The work and pensions secretary has sparked fresh concerns that a Conservative government would target the main disability benefit – personal independence payment (PIP) – for cuts and means-testing if it wins the next general election.
Both Mel Stride and the chancellor, Jeremy Hunt, spoke at the party conference in Manchester this week about the significant increase in the number of people claiming out-of-work disability benefits.
Stride (pictured) spoke of this “unsatisfactory” trend over the last four years, while Hunt spoke in his main conference speech of the 100,000 people a year leaving work to claim the limited capability for work-related activity element of universal credit (see separate story).

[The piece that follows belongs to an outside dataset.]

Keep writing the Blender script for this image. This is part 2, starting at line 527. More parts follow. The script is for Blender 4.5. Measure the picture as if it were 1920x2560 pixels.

But Stride was also asked at a Centre for Social Justice fringe event this week whether PIP “would ever be incorporated into the universal credit system”.
Three months ago, Disability News Service (DNS) reported that the Conservative party appeared to be considering plans to means-test disability benefits like PIP as a way of cutting spending.
DNS was told at the time that participants in focus groups had been asked questions about which people “deserve” various benefits and what they think about the idea of means-testing “extra cost” benefits.
Although DNS was unable to confirm that it was the Conservative party that paid for and ran the focus groups, such a move would almost certainly involve benefits such as PIP, disability living allowance and attendance allowance.
The introduction of means-testing could mean these benefits eventually being folded into the universal credit system, and payments in future only going to those with less than a certain level of income, savings and investments.
There have been concerns about the possibility of a Conservative-led government means-testing PIP since the publication of its Shaping Future Support green paper, two years ago.
That green paper suggested that ministers could create a “new single benefit” to simplify the disability benefit application and assessment process, which could “provide support for disabled people and people with health conditions on low income and with extra costs”.
The then work and pensions secretary Therese Coffey later told DNS at a fringe meeting at the annual conference in October 2021 – also held in Manchester – that merging PIP with universal credit was “on the table” as part of a fresh wave of social security reforms.
Just a month later, DNS reported how a Department for Work and Pensions civil servant told a disability charity that the government planned to merge PIP with universal credit, although not until at least 2027.
Asked this week whether PIP would be incorporated into the UC system, Stride pointed out that existing Conservative plans would see PIP act as the “gateway” that disabled people would have to go through instead of the work capability assessment to claim out-of-work disability benefits, through a new health element of universal credit.
But he then criticised PIP – introduced by his own party 10 years ago to replace working-age disability living allowance – even though it is seen by disabled people as a hugely-important contribution to meeting their extra disability-related costs, despite its deeply flawed assessment process.
Stride told the event: “There are some issues around PIP in that it is a fairly blunt instrument because it’s there basically to compensate for the extra costs of disability and yet what we know is that for some people [who need] a grab rail to get into the bath or an extra step to be able to reach the microwave, and yet the amount of course is relative to those kind of items really quite high.”
He appeared to be suggesting that many claimants would not need PIP if they had such adjustments made to their homes.
Stride then said that the demand for PIP “has been increasing quite dramatically recently, so there are some issues around PIP”.
He said there were no “immediate plans to reform PIP”, but he did not rule out future changes.